Av sezonlarında yaşanan sorunlar ve şikayetler giderek artıyor. Avcılık, artık bir spordan öteye geçmiş durumda. Sokak köpekleri için feryat figan edenler, avlanan hayvanların acı çektiğinden habersiz. Hayvanseverlik sadece köpeklere mi özgü? “Hayvanseverim” diyerek avcılık yapanlar da ayrı bir mantık taşıyor. Diyeceksiniz ki, “Avcılıkla sokak köpeği ne alaka?” Yahu, sonuçta ikisi de hayvan değil mi?
Evet, av sezonu açılır, kapanır. Avlaklar belirlenir; peki, neye göre belirlenir? Meskun mahalde silah atılmaz, bu doğru. Peki, bu meskun mahali kim belirliyor? Bu alanlar belirlenirken mahalle muhtarı, meclis üyesi, o mahallenin kanaat önderleri veya vatandaşlara kim ne soruyor? Yine her zaman olduğu gibi “Ben yaptım, oldu” anlayışı mı hakim?

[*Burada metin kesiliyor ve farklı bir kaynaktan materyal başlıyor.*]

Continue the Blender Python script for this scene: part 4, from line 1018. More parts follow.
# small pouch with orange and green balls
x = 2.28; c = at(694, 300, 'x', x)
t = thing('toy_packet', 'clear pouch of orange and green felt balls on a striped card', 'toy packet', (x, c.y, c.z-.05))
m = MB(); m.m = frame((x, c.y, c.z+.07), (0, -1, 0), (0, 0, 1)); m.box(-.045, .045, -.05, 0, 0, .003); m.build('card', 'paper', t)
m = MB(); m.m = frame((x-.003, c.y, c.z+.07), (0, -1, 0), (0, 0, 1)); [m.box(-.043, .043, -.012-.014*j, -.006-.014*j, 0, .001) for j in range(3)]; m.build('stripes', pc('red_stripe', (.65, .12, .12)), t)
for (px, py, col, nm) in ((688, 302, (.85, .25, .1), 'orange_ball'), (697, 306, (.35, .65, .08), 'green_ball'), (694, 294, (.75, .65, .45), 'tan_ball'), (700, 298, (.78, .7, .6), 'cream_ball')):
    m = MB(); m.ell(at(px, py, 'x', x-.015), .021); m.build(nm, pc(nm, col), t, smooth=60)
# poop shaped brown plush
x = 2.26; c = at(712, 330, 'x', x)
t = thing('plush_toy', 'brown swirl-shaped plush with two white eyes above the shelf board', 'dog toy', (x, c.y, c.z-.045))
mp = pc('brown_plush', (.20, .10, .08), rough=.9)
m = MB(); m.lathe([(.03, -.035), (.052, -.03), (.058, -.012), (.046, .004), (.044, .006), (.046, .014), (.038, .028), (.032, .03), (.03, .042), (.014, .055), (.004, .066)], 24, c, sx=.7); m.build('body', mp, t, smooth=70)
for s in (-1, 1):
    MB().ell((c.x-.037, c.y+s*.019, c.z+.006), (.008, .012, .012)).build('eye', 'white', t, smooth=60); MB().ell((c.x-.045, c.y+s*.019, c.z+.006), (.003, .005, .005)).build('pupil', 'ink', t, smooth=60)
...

Akmeşe bölgesinde yaklaşık 15 yarış atı çiftliği var. Daha da önemlisi, bu çiftliklerde yarış atı üretimi yapılıyor. Bu çiftliklerde en az 3-5 aile ikamet ediyor. Her çiftlik, sokaklarımızda adını bile bildiğimiz yerleşim alanlarında yer alırken, nasıl meskun mahal dışı olarak belirleniyor? Eğer meskun mahal sınırlarını kafanıza göre belirlerseniz, sonuçları bir gün acı olabilir. Bu çiftliklerde ülkeye katma değer sağlayan bir üretim yapılıyor. Daha da önemlisi, bu alanlarda insanlar yaşıyor.
Oturduğunuz yerden meskun mahal belirleyen görevliler, lütfen koltuklarınızdan kalkın ve alanı yerinde inceleyin. Neresi avlağa uygunsa, sınırları belirleyin. Ancak bunu kafanıza göre değil, mahalledeki yetkililer, vatandaşlar ve avcılarla birlikte yapın. Bir can yanmadan, gereğini yapın.